Durch die Einführung von weiteren Personen, hier sind neben dem Gardekiller, der Veris anlernt, insbesondere der Händler, in dessen Dienste sie tritt, zu nennen, erschließt sich uns dann die Welt der begüterten Entscheidungsträger. Wir erfahren vom Ränkespiel der Machtbesessenen, vom Kampf der Rivalen um Macht und Einfluss, und letztlich um das Überleben der Stadt und ihrer Bewohner. Erst sehr spät, im Finale, lüftet der Autor dann das Geheimnis um den Thron, zeigt auf, dass Vari eine weit größere Rolle zu spielen hat, als bislang absehbar.

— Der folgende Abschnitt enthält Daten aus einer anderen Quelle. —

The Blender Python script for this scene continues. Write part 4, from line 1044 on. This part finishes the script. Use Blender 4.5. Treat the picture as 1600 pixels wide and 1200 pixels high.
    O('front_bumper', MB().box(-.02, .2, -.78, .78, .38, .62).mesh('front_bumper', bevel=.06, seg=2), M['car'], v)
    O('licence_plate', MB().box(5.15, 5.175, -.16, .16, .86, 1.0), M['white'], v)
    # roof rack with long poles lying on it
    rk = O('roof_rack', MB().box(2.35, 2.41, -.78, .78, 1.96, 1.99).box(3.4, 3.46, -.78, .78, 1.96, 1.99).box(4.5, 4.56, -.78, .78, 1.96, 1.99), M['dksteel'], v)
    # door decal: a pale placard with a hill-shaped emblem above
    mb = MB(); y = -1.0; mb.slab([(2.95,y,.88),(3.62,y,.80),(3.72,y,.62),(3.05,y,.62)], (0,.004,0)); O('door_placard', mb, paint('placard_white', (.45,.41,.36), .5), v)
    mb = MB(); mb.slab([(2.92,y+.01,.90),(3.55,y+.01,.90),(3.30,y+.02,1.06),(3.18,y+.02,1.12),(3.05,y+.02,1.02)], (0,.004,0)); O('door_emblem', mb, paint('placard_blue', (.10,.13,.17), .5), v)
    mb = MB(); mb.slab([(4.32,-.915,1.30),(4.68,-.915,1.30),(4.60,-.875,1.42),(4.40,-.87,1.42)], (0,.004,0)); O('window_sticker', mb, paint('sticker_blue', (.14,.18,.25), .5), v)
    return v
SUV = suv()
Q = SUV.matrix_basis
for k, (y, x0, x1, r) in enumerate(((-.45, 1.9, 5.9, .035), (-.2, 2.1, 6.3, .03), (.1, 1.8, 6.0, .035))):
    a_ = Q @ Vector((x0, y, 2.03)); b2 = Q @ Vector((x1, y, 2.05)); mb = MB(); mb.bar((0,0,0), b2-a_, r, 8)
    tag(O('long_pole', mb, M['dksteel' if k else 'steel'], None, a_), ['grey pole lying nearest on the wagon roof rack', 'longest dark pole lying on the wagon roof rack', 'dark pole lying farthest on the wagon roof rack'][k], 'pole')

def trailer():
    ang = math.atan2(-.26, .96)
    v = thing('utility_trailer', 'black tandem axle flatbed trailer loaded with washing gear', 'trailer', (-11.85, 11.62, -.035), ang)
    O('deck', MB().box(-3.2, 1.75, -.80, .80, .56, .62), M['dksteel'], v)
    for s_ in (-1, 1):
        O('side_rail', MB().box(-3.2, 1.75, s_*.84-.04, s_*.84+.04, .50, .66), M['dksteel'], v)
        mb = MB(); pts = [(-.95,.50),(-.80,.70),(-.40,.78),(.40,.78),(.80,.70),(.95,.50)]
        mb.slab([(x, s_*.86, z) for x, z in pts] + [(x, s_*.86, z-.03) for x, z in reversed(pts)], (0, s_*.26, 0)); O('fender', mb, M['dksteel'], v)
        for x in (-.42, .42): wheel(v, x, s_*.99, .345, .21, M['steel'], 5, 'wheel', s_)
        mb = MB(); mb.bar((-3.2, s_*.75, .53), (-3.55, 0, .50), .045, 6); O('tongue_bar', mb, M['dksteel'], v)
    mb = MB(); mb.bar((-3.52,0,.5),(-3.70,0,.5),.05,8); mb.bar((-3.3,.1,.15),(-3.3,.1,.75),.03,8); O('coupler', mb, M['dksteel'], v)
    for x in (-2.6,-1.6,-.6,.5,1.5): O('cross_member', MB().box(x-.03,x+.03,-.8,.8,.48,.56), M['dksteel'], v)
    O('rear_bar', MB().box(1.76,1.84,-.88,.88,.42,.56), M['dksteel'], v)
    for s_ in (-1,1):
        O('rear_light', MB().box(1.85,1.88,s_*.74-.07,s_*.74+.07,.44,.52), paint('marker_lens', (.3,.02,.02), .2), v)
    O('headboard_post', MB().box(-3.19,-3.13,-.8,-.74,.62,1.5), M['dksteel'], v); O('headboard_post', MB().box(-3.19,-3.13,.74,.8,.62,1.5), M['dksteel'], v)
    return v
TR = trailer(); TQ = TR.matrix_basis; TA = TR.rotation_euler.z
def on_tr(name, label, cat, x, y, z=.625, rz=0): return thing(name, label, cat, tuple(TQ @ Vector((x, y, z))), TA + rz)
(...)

Die gewohnt einfühlsame Übersetzung von Michael Krug, das stimmige Cover und die qualitativ gute Ausstattung des Buches sollten dafür Sorge tragen, dass die Leser selbiges kaufen – und sie könnten weit schlechtere Fantasy-Romane erwerben, als diesen Auftakt einer bislang überzeugenden Trilogie.